According to the telecom industry news site Light Reading, the big three US carriers are walking away from the Cross Carrier Messaging Initiative. The CCMI was meant to be a joint effort to promote RCS, the next-generation messaging standard designed to replace SMS. But while that might seem like bad news on the face of it, what it actually means is that carriers have given up on a bad plan that would have been bad for consumers. Whether or not they will replace it with a good plan remains, as ever with RCS, to be seen.
The CCMI was launched in 2019 and by all indications was a joint effort that was spearheaded by Sprint. It initially seemed like a mixed bag of news. At the time, any effort by carriers to support proper cross-compatibility in RCS was a good sign. But the bad part was the consortium planned on creating an Android app themselves for messaging features. If you’ve ever used an app designed by a major US carrier, you know that’s a recipe for a bad experience.
Google was not part of the CCMI announcement, either, which was very strange given that Google is by far the biggest booster for the standard.
However, after that announcement there was precious little information or movement. All the carriers seemed too busy hyping up 5G to give any real attention to the CCMI. Plus, T-Mobile was barreling down the path towards acquiring Sprint.
That acquisition happened and the one carrier that seemed enthusiastic for CCMI was subsumed into another. Then, last month, T-Mobile announced a huge deal with Google that included switching Android phones over to Android Messages as the default RCS/SMS app. The writing was on the wall.
Light Reading reached out to the third-party vendor, Synchronoss, that was originally going to handle the back-end logistics for the CCMI app (RCS can be run through a carrier’s server, Google’s server, or a third-party server). But while Synchronoss’ comment was noncommittal, Verizon and AT&T are now just telling it like it is. Here’s what Verizon told Light Reading:
The owners of the Cross Carrier Messaging Initiative decided to end the joint venture effort. However, the owners remain committed to enhancing the messaging experience for customers including growing the availability of RCS.
Reached for comment by The Verge, AT&T gave us a nearly identical statement.

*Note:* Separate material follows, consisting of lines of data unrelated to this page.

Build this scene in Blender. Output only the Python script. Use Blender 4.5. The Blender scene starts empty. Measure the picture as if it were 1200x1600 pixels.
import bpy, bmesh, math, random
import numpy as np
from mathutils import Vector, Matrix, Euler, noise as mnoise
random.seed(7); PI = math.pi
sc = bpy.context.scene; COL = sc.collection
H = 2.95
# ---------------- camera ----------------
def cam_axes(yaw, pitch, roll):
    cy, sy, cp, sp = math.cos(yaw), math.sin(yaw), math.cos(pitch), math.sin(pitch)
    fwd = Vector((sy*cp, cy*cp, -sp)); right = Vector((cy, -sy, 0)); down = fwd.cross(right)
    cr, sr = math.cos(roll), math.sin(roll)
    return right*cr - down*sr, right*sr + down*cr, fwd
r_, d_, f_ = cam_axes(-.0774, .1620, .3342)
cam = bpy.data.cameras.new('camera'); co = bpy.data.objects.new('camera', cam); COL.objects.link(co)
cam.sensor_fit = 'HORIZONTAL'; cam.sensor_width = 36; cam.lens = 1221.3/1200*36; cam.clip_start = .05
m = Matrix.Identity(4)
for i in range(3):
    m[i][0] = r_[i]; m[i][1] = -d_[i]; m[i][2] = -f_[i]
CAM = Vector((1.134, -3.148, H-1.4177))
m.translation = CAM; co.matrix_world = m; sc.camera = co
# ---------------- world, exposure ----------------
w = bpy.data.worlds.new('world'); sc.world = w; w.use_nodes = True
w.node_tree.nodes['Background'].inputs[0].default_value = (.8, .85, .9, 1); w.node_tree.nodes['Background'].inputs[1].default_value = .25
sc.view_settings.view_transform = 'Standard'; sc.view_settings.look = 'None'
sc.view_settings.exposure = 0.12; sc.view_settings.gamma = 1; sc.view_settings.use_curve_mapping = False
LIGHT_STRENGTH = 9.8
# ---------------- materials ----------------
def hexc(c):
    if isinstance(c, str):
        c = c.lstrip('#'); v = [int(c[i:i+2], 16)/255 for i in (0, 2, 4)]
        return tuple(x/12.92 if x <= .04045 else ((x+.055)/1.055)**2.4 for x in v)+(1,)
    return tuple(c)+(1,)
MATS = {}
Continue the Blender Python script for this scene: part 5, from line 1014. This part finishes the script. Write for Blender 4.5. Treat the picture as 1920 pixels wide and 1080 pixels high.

The rollout for RCS worldwide — and especially in the US — has been terribly slow and even more terribly confusing. Phones that should be compatible weren’t, carriers that promised their RCS would interoperate with others didn’t build those systems, and Apple continued to stay absolutely silent on whether it would support RCS (and it continues to stay silent to this day).
However, Google has plodded along with its plan, making piece-by-piece efforts to broaden RCS adoption. It made RCS available to anybody on any carrier if they used Android Messages as their SMS app. It cut that deal with T-Mobile. It has even begun testing end-to-end-encryption over RCS inside Android messages.
I will be the first in line to tell you that the rollout for RCS took what should have been a coordinated six-month effort that was a win for both carriers and Google and turned it into a multi-year slog that didn’t help anybody, least of all consumers. But the end of the CCMI is a sign that carriers might just be implementing more consumer-friendly RCS policies, not that they’re walking away entirely. T-Mobile made that deal with Google instead. Will all AT&T and Verizon continue to drag their feet on RCS? Almost definitely. But at least they won’t be foisting a carrier-made app on every Android user in the US.